El Banco de Inglaterra llegó incluso más lejos al optar por una total inacción que lo llevó a rehuir no sólo las alzas de tipos sino incluso la revisión de su expansión cuantitativa. Su elevada prudencia sólo es comparable a la propia del BCE, carente incluso de un calendario tentativo sobre futuras subidas de las tasas y de un plan definido para retirar estímulos (este último se hará esperar hasta diciembre). Es por completo razonable que los bancos centrales se afanen en aplicar una cirugía de máxima precisión en todas sus actuaciones ante los riesgos que aún acechan a la recuperación. No obstante, su modo de actuar también implica amenazas. Existe un serio riesgo de que los altos niveles actuales de inflación no se corrijan antes del verano como se preveía.
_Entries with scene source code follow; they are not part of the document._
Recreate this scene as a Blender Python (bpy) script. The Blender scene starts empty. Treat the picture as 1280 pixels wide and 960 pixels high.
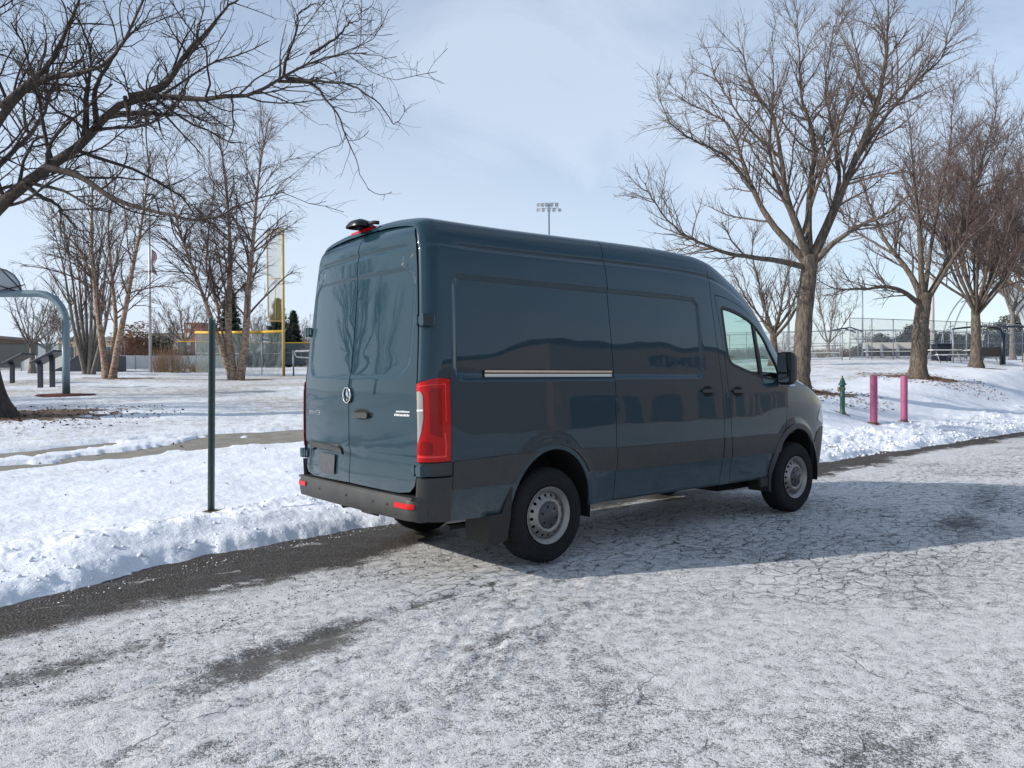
import bpy, bmesh, math, random
import numpy as np
from mathutils import Vector, Matrix
from mathutils.geometry import delaunay_2d_cdt
R_ = math.radians
SC = bpy.context.scene
COL = SC.collection
# ---------------------------------------------------------------- camera
CAM = Vector((-4.2064, -5.6137, 1.4820)); YAW = 0.88125; PITCH = -0.00645; ROLL = -0.00485; FPX = 976.1
cd = bpy.data.cameras.new('camera'); cam = bpy.data.objects.new('camera', cd); COL.objects.link(cam)
fwv = Vector((math.cos(YAW)*math.cos(PITCH), math.sin(YAW)*math.cos(PITCH), math.sin(PITCH)))
rv = Vector((math.sin(YAW), -math.cos(YAW), 0)); uv_ = rv.cross(fwv)
r2 = math.cos(ROLL)*rv + math.sin(ROLL)*uv_; u2 = -math.sin(ROLL)*rv + math.cos(ROLL)*uv_
cam.matrix_world = Matrix(((r2.x, u2.x, -fwv.x, CAM.x), (r2.y, u2.y, -fwv.y, CAM.y), (r2.z, u2.z, -fwv.z, CAM.z), (0, 0, 0, 1)))
cd.sensor_fit = 'HORIZONTAL'; cd.sensor_width = 36; cd.lens = 36*FPX/1280
cd.clip_start = .05; cd.clip_end = 3000
SC.camera = cam
# ---------------------------------------------------------------- world and sun
SUN_EL = 25.0
sx, sy = -.915, .405           # horizontal direction towards the sun
world = bpy.data.worlds.new('World'); SC.world = world; world.use_nodes = True
nt = world.node_tree; nt.nodes.clear()
def N(t, typ, **kw):
    n = t.nodes.new(typ)
    for k, v in kw.items():
        if k == 'inp':
            for a, b in v.items(): n.inputs[a].default_value = b
        else: setattr(n, k, v)
    return n
sky = N(nt, 'ShaderNodeTexSky', sky_type='NISHITA', sun_disc=False)
sky.sun_elevation = R_(SUN_EL); sky.sun_rotation = math.atan2(sx, sy)
sky.air_density = 1.0; sky.dust_density = .6; sky.ozone_density = 1.4
tc = N(nt, 'ShaderNodeTexCoord')
mp = N(nt, 'ShaderNodeMapping'); mp.inputs['Rotation'].default_value = (0, 0, R_(35)); mp.inputs['Scale'].default_value = (1.0, 2.6, 3.2)
nz1 = N(nt, 'ShaderNodeTexNoise', inp={'Scale': 1.5, 'Detail': 9.0, 'Roughness': .62, 'Distortion': 1.2})
nz2 = N(nt, 'ShaderNodeTexNoise', inp={'Scale': .9, 'Detail': 3.0, 'Roughness': .5})
mul = N(nt, 'ShaderNodeMath', operation='MULTIPLY_ADD'); mul.inputs[1].default_value = .55
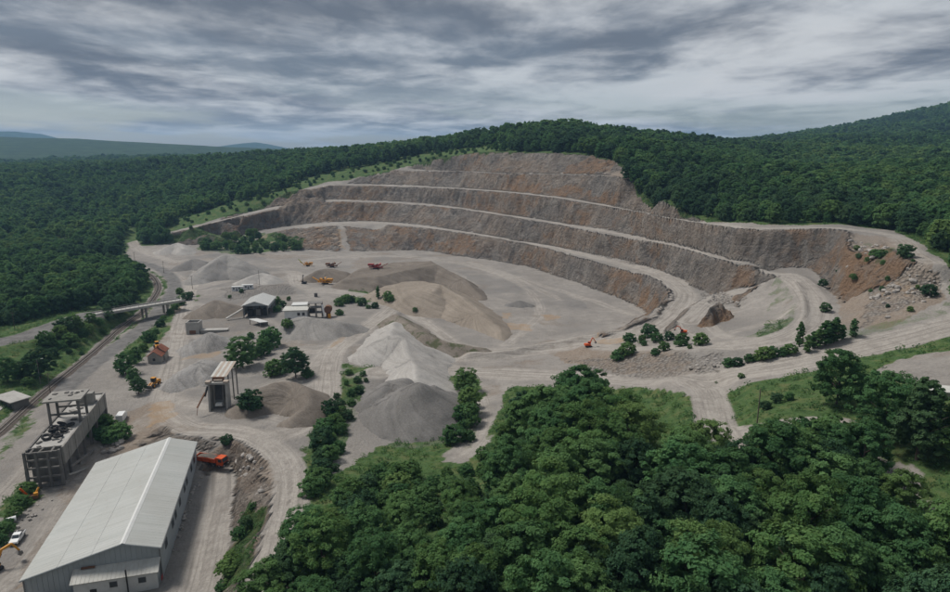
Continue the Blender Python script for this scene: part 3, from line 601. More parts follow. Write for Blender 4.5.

Está aún por verse el efecto en los precios del gas que la llegada del invierno provocará, al tiempo que el barril de petróleo se encamina a los 120 dólares en 2022. Tampoco se observan visos de próxima solución para el alza de las materias primas y el bloqueo en las cadenas de suministros.
La persistencia de la inflación en sus altos niveles actuales desbarataría el regreso pausado a la ortodoxia monetaria
La mezcla de todos estos factores es una bomba de relojería capaz de desbaratar por completo el regreso ordenado y paulatino a la ortodoxia en política monetaria. Si los bancos centrales se ven finalmente abocados a actuar más rápido de lo previsto, la recuperación económica descarrilará.